Friday, November 11, 2011

Human Wisdom - How I used to be the smartest idiot.

You know what I'm doing this weekend? Finishing my FAFSA application. If things go as planned, I'll begin my third year of college this coming August. Nearly six years will have passed since I last went to school, but I'm totally psyched about going back. Any other adult students out there with me?

I love learning. I love it enough to pay someone to teach me. This may explain why I lasted as long as I did in my Baptist background. They may be stiff, they may be legalistic, they may even think it holy to listen to the worst music, but the Baptist church loves to teach the Bible. At four years old, I had already become bored with Sunday School and joined my parents in an adult class as they went through a video series on Francis Shaeffer's How Should We Then Live?

That church shared the gospel with me. I became a believer there. I got my first Bible from them. It was a good place. But when I described Sunday mornings to my classmates, a number of them had the same impression. "It sounds like school." Without saying so, I agreed with them.

Years later, for all sorts of reasons, I began my eighth grade year at an Assemblies of God school. If you don't know what that means, I'll leave it at this: It was a big change. They might have frowned upon social dancing and going to the movies, but they taught me the importance of God's presence in a church meeting.

I'd be a dope if I tried to compare myself to Paul, but I like to think Paul had a similar experience. He grew up as a Pharisee, lovers of learning and scriptural prowess. He studied and studied and studied, but he hadn't yet experienced the presence of God. And when he did, BAM, lights out.

But he didn't toss his learning away. He let the Holy Spirit give him wisdom to finally understand what it all meant. He explains some of this in 1 Corinthians 2:12-13. "Now we have received, not the spirit of the world, but the Spirit who is from God, so that we may know the things freely given to us by God, which things we also speak, not in words taught by human wisdom, but in those taught by the Spirit, combining spiritual thoughts with spiritual words."
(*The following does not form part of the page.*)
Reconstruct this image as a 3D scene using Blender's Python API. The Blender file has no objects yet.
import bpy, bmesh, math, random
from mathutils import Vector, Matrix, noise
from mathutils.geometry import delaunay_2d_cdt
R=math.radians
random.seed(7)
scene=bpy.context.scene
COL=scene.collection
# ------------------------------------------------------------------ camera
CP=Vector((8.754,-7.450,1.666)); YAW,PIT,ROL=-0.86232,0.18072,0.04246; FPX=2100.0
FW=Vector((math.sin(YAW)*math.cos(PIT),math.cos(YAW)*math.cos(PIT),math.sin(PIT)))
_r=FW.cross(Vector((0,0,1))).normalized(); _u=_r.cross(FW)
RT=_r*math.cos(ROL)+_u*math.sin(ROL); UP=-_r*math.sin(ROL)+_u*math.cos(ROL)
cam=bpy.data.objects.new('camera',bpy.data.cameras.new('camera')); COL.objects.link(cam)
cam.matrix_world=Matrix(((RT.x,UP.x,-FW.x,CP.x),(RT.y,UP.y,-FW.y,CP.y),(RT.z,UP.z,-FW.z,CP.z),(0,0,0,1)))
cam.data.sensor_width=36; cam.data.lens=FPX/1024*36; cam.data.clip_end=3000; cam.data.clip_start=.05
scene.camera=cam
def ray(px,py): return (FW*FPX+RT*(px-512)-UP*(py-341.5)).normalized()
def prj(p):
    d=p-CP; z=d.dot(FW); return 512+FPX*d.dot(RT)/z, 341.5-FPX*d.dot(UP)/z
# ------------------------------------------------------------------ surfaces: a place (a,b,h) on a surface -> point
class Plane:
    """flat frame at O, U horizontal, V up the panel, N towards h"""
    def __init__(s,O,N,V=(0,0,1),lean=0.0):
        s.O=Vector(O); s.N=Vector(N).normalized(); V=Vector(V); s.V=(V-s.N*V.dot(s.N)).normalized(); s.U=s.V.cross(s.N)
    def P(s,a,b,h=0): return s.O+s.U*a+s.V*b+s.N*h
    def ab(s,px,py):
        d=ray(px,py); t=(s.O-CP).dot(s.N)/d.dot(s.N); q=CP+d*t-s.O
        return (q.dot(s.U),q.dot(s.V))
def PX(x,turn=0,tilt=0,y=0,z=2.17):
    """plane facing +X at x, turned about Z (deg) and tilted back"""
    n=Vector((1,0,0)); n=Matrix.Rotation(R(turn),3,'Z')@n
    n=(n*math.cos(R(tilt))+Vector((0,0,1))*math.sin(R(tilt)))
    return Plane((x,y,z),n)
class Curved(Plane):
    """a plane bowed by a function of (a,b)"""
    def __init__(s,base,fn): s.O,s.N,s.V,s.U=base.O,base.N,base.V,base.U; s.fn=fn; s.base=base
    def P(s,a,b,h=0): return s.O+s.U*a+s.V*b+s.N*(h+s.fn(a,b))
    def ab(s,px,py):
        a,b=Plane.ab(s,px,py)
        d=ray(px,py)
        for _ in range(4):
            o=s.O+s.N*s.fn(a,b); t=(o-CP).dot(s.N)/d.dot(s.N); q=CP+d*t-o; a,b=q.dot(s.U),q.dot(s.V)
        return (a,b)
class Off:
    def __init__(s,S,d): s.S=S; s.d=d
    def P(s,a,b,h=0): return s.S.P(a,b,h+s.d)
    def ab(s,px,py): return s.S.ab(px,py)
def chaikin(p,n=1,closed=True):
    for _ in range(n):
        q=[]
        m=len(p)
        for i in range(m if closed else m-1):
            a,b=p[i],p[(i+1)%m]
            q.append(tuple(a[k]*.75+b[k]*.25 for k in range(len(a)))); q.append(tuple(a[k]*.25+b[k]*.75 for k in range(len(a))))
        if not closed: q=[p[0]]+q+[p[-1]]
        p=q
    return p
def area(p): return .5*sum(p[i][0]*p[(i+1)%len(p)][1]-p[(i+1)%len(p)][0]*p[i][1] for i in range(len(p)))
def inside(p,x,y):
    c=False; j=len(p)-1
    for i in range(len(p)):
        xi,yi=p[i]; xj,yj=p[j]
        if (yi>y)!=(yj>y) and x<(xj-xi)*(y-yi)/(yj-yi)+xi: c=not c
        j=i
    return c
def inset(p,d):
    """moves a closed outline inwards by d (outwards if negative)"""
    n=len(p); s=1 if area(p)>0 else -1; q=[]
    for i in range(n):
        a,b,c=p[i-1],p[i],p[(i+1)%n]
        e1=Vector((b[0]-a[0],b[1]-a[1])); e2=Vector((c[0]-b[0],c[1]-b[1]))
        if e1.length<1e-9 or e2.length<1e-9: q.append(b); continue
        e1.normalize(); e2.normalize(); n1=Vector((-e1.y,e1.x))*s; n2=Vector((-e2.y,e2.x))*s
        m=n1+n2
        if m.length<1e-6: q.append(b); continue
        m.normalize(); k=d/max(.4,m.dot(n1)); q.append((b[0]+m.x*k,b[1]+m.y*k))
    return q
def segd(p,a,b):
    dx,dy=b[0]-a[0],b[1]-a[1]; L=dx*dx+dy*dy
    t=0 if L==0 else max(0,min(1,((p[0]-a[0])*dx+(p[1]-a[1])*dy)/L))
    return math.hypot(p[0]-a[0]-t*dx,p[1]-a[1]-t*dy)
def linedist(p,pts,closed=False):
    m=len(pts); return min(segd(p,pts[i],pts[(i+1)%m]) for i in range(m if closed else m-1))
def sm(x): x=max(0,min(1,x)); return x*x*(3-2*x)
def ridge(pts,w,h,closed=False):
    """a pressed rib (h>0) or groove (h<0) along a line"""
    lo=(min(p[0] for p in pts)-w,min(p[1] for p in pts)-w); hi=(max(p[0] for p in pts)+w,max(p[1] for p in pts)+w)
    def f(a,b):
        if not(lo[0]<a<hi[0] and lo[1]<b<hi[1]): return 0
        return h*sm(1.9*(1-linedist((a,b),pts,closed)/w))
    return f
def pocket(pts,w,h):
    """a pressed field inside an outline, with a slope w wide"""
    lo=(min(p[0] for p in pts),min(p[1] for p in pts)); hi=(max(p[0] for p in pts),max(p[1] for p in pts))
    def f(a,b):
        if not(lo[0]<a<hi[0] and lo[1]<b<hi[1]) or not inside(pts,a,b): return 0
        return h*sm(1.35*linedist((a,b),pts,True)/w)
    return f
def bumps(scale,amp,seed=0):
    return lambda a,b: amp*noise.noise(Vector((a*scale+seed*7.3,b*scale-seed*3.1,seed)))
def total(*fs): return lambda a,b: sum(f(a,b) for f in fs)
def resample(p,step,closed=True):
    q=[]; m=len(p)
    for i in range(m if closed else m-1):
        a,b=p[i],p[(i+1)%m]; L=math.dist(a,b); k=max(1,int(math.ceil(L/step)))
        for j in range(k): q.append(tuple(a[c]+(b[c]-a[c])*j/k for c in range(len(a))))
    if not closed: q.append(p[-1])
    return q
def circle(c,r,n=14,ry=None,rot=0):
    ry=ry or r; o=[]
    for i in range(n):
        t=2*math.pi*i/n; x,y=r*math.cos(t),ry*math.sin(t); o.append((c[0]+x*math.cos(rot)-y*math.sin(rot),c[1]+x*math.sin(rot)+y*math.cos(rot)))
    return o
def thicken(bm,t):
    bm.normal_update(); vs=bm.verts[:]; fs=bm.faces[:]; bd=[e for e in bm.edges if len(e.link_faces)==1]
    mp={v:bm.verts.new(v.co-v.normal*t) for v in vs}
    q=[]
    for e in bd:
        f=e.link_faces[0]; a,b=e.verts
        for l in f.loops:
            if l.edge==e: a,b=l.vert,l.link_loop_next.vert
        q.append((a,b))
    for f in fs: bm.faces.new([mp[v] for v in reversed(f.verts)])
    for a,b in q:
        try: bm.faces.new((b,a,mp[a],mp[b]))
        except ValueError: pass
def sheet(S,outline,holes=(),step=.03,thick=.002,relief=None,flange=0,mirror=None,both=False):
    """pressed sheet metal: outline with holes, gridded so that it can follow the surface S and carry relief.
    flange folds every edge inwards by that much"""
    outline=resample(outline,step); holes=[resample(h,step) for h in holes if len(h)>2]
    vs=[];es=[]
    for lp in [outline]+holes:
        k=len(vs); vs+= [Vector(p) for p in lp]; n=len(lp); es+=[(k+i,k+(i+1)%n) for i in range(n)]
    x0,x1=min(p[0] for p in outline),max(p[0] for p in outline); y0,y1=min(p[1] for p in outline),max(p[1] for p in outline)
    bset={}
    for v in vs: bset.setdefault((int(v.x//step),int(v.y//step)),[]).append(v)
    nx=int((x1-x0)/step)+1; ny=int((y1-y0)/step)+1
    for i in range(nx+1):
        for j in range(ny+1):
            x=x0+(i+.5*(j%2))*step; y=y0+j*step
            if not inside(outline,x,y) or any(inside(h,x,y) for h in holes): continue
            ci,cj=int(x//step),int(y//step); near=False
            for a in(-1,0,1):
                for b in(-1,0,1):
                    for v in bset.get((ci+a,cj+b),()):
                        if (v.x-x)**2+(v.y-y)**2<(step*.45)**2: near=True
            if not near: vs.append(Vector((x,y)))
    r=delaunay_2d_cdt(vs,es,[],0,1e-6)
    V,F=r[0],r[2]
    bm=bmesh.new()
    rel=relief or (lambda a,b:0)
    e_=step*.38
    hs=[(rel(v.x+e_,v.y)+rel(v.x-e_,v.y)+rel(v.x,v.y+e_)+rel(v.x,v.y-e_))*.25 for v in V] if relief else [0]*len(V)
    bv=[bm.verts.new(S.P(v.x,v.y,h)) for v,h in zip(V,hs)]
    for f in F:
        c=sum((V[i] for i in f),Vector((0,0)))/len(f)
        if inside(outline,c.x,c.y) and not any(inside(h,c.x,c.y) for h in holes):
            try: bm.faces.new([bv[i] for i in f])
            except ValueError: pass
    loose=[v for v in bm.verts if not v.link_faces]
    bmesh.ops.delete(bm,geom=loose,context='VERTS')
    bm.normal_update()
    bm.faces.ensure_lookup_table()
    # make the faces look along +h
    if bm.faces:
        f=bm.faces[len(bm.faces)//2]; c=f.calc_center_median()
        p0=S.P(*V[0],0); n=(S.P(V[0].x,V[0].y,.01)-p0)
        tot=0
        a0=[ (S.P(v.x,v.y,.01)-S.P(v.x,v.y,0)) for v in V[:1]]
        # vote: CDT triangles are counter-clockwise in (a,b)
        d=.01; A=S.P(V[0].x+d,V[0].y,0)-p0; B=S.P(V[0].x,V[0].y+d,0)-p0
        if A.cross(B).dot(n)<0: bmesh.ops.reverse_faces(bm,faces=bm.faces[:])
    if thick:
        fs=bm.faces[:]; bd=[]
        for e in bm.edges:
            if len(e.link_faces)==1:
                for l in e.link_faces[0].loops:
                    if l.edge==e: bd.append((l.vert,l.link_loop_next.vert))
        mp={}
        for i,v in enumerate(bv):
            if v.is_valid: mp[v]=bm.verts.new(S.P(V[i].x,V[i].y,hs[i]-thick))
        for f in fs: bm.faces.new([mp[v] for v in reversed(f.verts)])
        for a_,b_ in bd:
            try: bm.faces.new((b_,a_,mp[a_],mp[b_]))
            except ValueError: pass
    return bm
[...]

When I first experienced the Holy Spirit, I thought to myself, "Why didn't I ever get this before?" I thought I was a smart kid. I had read the whole Bible. I won scripture memorization awards. But nobody ever brought up the importance of the Holy Spirit. The answer to my young question was this, I thought I was wise, but I was really a fool. I had relied on my intellect rather than the Spirit, thinking He would make me roll around on the floor and babble crazy words. I was the kind of person Paul described in the next verse, "But a natural man does not accept the things of the Spirit of God, for they are foolishness to him; and he cannot understand them, because they are spiritually appraised."

Now I experience God's presence on a daily basis. I've seen miraculous things. I've begun to understand the gifts of the spirit like prophecy and discernment. But more than that, the Bible came alive. I understood it in a more full and complete way.

And looking back on all of this, I wonder, what's the point of reading the Bible and going to church if the Holy Spirit isn't a part of it?